WHAT TO WORK ON -
Copy the listing below line for line, starting at its first line and ending with the line that has "random.seed(7)" in it. Add nothing.
= = =
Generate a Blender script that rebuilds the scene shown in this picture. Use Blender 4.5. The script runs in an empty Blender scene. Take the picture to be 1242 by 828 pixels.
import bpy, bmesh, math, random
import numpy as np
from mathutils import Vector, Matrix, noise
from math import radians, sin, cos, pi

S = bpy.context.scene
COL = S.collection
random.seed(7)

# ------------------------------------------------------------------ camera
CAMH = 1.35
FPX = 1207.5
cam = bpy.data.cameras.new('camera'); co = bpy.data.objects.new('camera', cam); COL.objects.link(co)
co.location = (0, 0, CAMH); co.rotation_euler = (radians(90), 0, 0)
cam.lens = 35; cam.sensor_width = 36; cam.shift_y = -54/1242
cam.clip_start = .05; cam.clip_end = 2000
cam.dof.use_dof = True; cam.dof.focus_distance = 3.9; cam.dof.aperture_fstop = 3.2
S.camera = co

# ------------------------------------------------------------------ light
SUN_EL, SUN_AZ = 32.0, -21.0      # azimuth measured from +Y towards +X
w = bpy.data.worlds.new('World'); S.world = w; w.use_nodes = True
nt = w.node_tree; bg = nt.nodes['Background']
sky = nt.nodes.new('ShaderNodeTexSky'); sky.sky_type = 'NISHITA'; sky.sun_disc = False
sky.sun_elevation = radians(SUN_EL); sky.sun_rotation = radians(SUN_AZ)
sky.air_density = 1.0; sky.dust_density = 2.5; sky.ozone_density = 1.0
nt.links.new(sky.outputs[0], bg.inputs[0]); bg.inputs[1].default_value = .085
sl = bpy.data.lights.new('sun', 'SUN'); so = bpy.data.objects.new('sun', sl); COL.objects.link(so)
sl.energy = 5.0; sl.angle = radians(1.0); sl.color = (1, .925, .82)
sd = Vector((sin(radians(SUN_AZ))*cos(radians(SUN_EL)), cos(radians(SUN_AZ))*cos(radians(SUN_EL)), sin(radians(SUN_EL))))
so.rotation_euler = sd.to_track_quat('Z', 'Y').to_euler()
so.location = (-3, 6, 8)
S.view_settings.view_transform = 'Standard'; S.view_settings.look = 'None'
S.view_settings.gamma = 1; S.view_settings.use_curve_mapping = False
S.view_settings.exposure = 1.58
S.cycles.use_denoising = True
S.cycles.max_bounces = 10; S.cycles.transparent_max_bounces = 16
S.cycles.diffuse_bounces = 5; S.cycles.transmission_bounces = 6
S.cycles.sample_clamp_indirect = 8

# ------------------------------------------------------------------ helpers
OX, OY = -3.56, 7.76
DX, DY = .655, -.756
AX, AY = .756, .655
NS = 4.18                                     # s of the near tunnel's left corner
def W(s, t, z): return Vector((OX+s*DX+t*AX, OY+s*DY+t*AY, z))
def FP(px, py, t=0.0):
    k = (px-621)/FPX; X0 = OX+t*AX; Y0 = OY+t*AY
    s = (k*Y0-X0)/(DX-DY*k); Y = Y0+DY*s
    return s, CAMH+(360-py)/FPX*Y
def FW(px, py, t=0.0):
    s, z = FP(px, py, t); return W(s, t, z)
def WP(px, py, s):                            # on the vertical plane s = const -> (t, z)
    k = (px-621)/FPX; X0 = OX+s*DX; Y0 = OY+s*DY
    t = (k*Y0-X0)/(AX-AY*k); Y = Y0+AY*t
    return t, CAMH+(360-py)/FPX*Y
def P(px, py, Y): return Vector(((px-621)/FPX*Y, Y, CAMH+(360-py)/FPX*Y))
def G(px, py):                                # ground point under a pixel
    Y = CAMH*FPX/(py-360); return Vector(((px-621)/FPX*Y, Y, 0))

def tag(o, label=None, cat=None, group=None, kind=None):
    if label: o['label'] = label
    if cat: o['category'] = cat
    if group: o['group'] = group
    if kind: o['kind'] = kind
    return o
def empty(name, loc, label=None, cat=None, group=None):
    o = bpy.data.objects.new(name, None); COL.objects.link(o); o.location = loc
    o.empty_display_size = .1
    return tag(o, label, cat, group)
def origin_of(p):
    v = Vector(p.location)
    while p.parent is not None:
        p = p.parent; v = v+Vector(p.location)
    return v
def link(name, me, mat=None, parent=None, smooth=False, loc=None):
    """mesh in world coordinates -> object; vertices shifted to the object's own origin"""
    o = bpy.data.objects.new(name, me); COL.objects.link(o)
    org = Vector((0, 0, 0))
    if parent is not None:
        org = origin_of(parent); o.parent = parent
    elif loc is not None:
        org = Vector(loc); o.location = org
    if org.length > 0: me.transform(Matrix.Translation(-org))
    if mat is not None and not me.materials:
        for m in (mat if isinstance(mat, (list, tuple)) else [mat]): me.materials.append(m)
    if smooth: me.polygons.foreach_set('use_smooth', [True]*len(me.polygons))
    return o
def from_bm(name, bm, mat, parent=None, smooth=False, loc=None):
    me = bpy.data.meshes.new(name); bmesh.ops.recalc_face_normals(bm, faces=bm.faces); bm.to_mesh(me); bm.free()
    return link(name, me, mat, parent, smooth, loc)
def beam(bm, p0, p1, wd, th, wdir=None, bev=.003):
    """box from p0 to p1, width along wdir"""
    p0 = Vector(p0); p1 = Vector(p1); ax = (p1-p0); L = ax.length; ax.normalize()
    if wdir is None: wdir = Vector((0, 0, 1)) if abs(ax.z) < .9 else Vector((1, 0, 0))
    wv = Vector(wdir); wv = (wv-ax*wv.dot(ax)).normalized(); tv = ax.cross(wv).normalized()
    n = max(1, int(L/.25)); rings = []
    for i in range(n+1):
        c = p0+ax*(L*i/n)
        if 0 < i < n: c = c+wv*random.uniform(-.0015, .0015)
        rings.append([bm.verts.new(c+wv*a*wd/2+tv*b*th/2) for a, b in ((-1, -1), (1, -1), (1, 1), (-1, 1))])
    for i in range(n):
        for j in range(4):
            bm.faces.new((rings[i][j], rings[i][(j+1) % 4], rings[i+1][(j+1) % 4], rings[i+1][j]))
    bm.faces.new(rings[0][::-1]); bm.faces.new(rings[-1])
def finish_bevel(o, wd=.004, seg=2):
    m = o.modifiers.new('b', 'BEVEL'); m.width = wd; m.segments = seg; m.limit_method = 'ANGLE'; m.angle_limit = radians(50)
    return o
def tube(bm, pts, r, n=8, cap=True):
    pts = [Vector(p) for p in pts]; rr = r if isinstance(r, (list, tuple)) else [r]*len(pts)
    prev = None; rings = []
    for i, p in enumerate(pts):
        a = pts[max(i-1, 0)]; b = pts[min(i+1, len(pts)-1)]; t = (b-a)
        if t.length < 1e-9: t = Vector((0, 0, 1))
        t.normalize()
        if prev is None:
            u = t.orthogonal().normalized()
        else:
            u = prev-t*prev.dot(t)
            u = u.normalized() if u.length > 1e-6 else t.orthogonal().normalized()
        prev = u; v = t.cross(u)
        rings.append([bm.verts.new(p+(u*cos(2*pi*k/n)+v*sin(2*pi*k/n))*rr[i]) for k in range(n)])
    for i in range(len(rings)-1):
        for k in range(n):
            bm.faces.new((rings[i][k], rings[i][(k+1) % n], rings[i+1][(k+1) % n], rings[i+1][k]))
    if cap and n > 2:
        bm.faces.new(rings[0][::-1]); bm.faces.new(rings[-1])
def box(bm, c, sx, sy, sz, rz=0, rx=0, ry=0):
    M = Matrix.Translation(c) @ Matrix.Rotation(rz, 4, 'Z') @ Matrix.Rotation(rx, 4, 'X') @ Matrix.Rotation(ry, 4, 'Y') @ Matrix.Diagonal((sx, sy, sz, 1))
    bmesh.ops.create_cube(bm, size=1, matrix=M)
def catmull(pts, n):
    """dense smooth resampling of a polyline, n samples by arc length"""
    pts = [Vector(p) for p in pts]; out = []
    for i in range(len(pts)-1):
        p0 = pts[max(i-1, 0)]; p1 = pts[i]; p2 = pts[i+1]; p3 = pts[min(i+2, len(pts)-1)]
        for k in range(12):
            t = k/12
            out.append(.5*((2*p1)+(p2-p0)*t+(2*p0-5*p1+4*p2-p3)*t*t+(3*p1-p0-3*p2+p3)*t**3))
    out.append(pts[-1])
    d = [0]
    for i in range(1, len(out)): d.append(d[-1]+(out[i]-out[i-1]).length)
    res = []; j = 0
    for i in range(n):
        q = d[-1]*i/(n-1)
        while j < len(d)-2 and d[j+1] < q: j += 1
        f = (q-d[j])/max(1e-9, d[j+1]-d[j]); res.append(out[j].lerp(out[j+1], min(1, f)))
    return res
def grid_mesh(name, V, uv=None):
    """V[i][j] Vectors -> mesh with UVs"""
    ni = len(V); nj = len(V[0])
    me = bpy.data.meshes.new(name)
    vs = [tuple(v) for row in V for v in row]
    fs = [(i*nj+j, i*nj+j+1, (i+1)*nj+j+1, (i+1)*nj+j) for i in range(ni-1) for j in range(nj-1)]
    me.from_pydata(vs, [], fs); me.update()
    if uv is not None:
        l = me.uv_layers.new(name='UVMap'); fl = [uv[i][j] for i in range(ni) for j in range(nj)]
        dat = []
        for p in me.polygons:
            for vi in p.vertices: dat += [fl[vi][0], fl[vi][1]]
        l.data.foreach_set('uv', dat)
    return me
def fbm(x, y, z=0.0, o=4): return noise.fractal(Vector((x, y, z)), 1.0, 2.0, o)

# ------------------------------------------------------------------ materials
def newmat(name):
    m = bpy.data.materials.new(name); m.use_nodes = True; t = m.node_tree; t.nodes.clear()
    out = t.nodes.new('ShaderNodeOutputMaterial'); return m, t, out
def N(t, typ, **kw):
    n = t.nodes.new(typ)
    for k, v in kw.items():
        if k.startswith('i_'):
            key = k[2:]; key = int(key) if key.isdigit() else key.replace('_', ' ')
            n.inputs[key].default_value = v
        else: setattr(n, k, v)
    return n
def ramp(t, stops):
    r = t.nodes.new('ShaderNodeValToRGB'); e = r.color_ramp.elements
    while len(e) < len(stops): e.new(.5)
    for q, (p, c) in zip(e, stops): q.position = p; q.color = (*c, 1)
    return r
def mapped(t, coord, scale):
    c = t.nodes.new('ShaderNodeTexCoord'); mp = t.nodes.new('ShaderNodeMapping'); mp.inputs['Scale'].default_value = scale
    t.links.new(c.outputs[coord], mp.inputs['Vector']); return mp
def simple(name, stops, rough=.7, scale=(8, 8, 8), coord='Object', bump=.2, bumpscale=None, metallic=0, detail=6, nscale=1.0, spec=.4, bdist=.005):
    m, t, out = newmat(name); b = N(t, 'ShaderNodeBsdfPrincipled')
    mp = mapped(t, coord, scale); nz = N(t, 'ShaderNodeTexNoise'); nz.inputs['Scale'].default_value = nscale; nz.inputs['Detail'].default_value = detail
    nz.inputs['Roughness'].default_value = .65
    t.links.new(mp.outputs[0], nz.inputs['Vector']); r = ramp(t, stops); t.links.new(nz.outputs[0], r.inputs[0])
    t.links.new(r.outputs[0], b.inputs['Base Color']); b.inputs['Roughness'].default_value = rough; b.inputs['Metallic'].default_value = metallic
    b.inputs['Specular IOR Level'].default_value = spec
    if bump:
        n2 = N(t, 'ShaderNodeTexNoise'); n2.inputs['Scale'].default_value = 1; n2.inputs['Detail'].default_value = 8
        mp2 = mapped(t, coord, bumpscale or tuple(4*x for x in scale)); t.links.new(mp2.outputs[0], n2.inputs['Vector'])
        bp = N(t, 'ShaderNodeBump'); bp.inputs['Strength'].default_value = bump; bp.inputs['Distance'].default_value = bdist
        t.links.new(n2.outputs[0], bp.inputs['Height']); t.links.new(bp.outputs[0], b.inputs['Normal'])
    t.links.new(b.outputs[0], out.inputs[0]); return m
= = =
RESULT -
Generate a Blender script that rebuilds the scene shown in this picture. Use Blender 4.5. The script runs in an empty Blender scene. Take the picture to be 1242 by 828 pixels.
import bpy, bmesh, math, random
import numpy as np
from mathutils import Vector, Matrix, noise
from math import radians, sin, cos, pi

S = bpy.context.scene
COL = S.collection
random.seed(7)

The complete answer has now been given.